[Collected data entries]
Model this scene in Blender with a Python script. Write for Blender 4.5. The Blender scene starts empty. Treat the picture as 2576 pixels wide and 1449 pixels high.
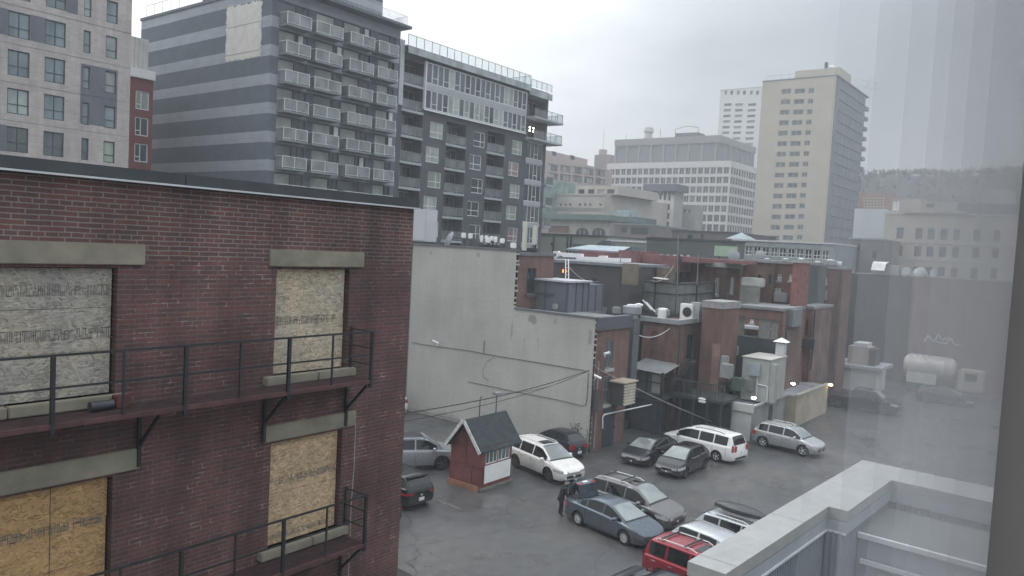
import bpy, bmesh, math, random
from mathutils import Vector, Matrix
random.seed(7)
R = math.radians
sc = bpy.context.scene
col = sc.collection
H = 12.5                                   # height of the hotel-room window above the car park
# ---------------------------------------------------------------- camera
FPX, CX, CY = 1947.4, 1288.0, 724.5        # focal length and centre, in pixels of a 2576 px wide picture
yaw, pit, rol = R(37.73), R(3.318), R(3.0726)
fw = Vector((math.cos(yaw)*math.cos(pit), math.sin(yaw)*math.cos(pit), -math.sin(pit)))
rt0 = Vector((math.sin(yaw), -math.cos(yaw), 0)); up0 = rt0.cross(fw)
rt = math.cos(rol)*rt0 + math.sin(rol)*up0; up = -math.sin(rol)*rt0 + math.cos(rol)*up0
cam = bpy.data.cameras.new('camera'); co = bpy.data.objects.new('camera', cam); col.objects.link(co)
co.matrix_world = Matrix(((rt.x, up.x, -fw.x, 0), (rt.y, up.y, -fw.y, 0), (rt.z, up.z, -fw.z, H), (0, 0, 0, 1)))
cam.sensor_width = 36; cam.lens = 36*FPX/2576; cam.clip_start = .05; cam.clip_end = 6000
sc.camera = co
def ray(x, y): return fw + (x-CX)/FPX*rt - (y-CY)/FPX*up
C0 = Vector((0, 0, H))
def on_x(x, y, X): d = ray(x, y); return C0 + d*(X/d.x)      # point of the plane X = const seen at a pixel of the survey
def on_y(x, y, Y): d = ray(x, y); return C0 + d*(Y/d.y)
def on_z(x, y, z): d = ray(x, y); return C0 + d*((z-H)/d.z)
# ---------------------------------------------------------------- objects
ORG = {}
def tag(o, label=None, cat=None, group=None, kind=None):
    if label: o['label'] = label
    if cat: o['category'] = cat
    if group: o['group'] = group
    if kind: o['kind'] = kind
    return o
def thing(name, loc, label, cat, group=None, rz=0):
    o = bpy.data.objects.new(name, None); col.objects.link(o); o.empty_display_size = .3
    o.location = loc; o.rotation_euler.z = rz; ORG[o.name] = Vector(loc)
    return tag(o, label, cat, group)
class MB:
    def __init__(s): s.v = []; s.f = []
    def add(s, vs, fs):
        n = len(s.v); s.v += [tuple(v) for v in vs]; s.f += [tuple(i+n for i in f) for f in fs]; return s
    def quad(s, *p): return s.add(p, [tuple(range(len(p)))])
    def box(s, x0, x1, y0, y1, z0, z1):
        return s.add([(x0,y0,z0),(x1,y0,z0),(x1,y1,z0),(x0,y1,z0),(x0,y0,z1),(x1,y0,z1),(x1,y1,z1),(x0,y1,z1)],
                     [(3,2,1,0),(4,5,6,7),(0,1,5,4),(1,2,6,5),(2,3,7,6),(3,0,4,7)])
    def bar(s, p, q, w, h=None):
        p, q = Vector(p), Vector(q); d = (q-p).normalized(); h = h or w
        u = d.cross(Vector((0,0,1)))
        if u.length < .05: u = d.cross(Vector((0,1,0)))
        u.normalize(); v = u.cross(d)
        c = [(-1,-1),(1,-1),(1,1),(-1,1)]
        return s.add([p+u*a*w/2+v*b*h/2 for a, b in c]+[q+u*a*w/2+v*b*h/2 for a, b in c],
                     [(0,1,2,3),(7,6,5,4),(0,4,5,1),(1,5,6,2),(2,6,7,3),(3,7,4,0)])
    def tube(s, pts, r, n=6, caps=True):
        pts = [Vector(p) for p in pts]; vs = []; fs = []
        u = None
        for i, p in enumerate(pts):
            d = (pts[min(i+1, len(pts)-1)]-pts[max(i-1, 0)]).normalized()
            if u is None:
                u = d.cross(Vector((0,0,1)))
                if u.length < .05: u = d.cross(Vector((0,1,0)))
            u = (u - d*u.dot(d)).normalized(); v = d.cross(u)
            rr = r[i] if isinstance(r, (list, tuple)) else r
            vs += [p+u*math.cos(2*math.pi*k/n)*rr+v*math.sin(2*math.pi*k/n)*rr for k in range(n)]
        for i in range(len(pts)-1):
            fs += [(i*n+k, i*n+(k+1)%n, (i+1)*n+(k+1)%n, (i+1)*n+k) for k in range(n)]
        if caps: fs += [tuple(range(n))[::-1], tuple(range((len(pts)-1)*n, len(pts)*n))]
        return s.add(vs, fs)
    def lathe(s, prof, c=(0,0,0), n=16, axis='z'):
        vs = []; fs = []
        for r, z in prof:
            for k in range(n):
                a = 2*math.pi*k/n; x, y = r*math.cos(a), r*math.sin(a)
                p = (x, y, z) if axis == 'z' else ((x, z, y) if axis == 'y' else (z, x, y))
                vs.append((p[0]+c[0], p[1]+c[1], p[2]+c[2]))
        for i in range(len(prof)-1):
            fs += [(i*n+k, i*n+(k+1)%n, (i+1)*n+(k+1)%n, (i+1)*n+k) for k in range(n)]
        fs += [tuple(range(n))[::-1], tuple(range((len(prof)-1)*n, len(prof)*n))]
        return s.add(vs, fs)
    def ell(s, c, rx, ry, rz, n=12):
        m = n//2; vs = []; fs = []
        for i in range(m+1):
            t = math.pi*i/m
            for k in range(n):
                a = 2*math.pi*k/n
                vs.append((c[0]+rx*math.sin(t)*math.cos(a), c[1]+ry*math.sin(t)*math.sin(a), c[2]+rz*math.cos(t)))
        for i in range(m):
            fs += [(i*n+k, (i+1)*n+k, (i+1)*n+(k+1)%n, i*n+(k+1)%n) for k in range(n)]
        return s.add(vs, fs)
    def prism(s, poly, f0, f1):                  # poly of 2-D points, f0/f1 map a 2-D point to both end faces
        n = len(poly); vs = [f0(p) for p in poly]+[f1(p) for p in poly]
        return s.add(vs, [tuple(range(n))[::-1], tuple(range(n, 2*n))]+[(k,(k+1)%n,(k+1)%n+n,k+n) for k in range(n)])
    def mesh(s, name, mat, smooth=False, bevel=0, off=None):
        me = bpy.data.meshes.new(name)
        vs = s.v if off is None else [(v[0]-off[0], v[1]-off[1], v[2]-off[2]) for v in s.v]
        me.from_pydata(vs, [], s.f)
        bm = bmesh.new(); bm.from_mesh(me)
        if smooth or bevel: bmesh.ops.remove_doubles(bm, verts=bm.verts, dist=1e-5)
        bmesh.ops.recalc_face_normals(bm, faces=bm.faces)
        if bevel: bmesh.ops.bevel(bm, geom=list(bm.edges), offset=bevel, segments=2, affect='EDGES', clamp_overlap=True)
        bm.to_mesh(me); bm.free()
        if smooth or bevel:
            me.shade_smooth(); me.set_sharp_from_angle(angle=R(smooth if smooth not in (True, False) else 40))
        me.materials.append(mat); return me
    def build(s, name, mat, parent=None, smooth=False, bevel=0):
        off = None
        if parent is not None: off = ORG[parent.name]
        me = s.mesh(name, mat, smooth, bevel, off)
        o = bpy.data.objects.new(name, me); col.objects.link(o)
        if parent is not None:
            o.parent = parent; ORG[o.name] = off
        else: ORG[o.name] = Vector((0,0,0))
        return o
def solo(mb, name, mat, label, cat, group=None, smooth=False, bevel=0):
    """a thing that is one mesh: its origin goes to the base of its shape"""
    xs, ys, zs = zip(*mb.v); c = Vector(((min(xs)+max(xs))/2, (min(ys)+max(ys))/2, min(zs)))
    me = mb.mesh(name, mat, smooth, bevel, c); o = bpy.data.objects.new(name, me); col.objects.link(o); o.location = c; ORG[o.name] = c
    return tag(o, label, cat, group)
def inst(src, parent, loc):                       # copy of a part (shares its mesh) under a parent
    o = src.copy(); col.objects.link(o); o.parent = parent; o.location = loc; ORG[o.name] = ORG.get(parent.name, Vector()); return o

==

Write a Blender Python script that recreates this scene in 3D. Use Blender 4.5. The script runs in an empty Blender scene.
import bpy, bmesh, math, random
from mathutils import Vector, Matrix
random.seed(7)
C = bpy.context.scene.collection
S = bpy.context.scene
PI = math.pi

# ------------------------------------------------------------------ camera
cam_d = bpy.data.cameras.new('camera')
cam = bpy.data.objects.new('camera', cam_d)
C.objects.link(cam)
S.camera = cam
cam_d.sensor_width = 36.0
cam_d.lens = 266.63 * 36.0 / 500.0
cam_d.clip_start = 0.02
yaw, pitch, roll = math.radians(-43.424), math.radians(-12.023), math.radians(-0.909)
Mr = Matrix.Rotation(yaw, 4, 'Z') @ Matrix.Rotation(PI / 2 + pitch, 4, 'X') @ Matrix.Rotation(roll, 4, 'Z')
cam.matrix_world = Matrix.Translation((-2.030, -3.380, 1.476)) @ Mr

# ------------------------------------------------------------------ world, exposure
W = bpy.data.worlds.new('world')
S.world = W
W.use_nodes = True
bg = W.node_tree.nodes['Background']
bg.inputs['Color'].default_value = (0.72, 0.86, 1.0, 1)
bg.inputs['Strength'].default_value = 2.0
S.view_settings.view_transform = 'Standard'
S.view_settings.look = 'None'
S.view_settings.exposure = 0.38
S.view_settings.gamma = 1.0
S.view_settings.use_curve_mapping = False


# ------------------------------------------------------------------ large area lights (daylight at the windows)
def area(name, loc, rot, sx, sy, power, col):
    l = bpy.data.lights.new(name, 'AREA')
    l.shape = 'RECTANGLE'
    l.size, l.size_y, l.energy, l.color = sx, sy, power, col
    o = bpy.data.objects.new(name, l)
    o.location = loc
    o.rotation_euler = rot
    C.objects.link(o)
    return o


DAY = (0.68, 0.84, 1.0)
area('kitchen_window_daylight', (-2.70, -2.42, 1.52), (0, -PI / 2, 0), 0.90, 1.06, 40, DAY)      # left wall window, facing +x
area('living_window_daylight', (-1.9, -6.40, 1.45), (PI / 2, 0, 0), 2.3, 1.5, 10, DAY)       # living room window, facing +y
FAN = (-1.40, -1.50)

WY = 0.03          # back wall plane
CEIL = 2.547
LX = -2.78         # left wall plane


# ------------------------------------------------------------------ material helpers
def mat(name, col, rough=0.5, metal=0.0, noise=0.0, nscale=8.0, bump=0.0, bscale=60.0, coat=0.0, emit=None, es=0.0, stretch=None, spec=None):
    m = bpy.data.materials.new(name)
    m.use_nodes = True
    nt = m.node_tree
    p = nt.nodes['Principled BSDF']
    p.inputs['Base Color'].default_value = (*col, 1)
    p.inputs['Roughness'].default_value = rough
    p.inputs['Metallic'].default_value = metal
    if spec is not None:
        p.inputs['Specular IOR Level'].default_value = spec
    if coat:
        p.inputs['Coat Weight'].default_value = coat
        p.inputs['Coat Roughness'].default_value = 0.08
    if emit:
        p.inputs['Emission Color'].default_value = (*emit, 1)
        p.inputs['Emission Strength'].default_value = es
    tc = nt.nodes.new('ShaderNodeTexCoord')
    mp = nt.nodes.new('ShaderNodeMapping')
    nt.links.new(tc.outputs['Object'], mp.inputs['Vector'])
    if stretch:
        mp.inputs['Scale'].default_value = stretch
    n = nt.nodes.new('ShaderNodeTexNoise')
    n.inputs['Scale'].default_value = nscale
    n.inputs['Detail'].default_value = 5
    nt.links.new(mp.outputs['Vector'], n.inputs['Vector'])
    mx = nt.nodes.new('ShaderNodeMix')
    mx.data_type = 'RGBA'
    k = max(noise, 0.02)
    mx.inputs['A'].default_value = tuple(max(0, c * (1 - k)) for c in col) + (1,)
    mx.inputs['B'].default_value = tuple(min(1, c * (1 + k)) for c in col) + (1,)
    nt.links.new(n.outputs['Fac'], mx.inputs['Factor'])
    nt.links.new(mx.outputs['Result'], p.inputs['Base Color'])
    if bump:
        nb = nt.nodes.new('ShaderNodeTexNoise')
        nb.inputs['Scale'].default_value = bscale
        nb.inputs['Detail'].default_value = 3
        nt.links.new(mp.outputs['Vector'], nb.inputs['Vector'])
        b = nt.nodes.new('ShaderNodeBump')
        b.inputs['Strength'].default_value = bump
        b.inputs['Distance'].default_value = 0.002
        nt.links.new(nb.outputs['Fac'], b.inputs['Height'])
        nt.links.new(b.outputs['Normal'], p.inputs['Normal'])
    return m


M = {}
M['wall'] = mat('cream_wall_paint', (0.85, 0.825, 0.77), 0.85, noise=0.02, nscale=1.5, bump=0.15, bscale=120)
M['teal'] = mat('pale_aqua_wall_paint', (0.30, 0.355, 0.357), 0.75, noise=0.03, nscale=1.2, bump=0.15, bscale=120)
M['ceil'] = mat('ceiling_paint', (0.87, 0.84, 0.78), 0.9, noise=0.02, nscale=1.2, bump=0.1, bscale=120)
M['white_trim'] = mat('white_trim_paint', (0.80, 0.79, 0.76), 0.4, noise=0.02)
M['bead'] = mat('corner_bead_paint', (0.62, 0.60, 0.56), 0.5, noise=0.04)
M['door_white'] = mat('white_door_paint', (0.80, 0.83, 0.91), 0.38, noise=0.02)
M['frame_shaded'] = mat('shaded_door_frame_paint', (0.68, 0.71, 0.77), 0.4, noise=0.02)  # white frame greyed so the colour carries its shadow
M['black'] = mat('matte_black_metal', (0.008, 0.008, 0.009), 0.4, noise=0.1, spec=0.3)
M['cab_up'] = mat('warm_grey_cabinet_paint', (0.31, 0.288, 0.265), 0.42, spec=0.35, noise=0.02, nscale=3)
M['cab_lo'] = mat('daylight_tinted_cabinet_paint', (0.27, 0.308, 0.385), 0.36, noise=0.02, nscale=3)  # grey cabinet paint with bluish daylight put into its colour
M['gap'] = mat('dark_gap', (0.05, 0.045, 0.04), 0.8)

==

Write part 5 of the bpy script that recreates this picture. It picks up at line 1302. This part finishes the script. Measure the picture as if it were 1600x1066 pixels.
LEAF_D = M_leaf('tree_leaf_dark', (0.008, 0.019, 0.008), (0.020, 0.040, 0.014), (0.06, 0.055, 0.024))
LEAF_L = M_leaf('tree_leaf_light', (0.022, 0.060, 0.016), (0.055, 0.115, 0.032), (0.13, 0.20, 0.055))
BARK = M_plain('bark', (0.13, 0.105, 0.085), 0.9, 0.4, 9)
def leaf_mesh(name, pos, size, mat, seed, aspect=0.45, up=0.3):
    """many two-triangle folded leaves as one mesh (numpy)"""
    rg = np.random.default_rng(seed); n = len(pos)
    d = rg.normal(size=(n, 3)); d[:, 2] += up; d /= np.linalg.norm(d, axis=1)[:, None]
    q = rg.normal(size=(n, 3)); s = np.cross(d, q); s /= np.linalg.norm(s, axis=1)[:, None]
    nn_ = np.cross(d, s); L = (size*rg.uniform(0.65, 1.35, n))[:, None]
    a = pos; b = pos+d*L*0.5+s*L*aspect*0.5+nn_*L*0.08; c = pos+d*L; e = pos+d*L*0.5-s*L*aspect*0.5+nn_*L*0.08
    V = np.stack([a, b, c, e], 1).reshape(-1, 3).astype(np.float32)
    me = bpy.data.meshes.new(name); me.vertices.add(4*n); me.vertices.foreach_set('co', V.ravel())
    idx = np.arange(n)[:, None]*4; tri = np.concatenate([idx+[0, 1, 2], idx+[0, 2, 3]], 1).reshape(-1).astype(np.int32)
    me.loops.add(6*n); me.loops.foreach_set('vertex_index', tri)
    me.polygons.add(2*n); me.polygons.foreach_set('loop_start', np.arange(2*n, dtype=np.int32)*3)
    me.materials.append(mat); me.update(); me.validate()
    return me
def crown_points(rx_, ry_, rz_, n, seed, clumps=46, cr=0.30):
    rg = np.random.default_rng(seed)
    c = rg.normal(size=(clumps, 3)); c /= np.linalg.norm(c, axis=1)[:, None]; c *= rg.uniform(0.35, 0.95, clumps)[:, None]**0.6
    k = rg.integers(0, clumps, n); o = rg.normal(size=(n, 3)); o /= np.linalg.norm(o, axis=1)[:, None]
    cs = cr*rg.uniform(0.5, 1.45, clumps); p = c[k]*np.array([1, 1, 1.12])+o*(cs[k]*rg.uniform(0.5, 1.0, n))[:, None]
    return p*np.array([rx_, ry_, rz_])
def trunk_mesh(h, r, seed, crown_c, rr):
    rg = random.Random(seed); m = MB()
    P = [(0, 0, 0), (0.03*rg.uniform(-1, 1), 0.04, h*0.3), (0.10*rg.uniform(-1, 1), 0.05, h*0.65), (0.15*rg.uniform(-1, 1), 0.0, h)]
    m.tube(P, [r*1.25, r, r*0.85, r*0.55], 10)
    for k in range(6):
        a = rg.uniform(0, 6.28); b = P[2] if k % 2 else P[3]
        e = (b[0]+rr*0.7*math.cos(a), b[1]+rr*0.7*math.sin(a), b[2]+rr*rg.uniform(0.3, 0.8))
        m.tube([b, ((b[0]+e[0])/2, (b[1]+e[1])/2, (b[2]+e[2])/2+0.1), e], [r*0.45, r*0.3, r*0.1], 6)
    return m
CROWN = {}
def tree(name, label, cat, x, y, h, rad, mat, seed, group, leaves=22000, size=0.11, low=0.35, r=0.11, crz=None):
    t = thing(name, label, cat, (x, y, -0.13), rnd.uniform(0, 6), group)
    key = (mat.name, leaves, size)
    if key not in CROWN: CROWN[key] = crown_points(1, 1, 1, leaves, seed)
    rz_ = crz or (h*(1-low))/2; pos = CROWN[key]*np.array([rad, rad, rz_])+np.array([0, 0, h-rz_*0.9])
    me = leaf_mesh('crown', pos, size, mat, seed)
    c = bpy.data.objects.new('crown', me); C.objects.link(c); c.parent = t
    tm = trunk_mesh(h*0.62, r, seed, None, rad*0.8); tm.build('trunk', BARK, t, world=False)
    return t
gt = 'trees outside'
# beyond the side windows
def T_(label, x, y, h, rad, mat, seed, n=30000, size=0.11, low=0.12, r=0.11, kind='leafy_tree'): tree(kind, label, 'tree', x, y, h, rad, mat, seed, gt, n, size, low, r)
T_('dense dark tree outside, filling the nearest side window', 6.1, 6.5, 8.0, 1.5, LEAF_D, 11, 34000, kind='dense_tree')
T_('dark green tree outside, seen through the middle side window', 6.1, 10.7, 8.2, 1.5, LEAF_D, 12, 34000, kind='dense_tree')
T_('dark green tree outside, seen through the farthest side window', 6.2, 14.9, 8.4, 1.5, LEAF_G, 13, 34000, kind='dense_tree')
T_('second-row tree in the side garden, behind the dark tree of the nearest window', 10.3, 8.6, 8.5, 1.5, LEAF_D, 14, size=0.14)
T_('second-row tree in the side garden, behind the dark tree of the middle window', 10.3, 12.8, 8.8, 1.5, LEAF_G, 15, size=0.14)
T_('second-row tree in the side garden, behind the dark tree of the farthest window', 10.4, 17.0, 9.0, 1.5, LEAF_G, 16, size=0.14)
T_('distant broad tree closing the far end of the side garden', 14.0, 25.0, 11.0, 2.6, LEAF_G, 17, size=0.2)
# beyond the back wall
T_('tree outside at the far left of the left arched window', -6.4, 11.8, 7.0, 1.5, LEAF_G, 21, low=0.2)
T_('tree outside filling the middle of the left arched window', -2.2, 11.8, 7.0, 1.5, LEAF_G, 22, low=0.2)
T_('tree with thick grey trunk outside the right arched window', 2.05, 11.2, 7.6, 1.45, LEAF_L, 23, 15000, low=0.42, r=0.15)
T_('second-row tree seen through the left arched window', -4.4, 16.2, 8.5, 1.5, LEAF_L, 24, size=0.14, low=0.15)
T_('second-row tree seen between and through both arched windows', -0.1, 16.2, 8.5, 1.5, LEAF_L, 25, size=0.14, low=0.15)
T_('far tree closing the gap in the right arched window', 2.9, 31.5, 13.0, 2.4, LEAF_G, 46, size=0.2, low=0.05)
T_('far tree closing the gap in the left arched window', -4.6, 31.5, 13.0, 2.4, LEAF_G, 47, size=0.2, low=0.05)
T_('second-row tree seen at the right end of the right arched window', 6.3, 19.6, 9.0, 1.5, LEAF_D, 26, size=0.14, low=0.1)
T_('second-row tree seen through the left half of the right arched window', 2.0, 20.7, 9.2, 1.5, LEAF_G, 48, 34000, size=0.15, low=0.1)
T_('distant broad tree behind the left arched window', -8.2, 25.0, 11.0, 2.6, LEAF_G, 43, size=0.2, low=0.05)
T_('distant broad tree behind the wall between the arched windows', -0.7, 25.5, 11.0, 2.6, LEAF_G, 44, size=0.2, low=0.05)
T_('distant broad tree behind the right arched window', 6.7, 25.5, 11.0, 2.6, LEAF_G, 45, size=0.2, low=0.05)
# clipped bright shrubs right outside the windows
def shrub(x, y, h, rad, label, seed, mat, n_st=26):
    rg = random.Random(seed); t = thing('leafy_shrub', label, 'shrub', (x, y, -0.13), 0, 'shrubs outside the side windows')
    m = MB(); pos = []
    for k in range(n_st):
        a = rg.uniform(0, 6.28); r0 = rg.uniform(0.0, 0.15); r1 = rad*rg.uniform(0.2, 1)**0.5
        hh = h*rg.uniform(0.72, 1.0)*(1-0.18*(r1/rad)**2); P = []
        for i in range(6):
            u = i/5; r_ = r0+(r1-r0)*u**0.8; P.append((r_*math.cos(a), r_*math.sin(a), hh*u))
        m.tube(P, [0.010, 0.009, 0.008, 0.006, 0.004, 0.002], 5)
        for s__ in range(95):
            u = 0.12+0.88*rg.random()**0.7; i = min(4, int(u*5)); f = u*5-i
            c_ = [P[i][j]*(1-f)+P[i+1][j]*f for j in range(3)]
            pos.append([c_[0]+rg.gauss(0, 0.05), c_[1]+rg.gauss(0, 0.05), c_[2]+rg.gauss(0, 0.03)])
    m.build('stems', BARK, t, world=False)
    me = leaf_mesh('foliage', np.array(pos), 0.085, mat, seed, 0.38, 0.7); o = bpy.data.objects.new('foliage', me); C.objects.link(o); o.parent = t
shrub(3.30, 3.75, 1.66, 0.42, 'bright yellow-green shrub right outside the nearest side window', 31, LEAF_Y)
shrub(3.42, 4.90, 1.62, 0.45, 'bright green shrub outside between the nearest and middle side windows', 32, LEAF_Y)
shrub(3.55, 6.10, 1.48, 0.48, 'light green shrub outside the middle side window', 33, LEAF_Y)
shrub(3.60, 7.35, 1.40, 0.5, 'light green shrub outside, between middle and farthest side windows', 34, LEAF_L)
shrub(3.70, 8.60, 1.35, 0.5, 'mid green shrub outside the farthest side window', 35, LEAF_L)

PROBLEM STATEMENT: Retype, exactly and in full, the lines above from the one containing "0.56), 0.5, noise=0.04)" through the one containing "M['gap'] = mat('dark_gap', (0.05, 0.045, 0.04), 0.8)".

ANSWER TO THIS PROBLEM:
M['bead'] = mat('corner_bead_paint', (0.62, 0.60, 0.56), 0.5, noise=0.04)
M['door_white'] = mat('white_door_paint', (0.80, 0.83, 0.91), 0.38, noise=0.02)
M['frame_shaded'] = mat('shaded_door_frame_paint', (0.68, 0.71, 0.77), 0.4, noise=0.02)  # white frame greyed so the colour carries its shadow
M['black'] = mat('matte_black_metal', (0.008, 0.008, 0.009), 0.4, noise=0.1, spec=0.3)
M['cab_up'] = mat('warm_grey_cabinet_paint', (0.31, 0.288, 0.265), 0.42, spec=0.35, noise=0.02, nscale=3)
M['cab_lo'] = mat('daylight_tinted_cabinet_paint', (0.27, 0.308, 0.385), 0.36, noise=0.02, nscale=3)  # grey cabinet paint with bluish daylight put into its colour
M['gap'] = mat('dark_gap', (0.05, 0.045, 0.04), 0.8)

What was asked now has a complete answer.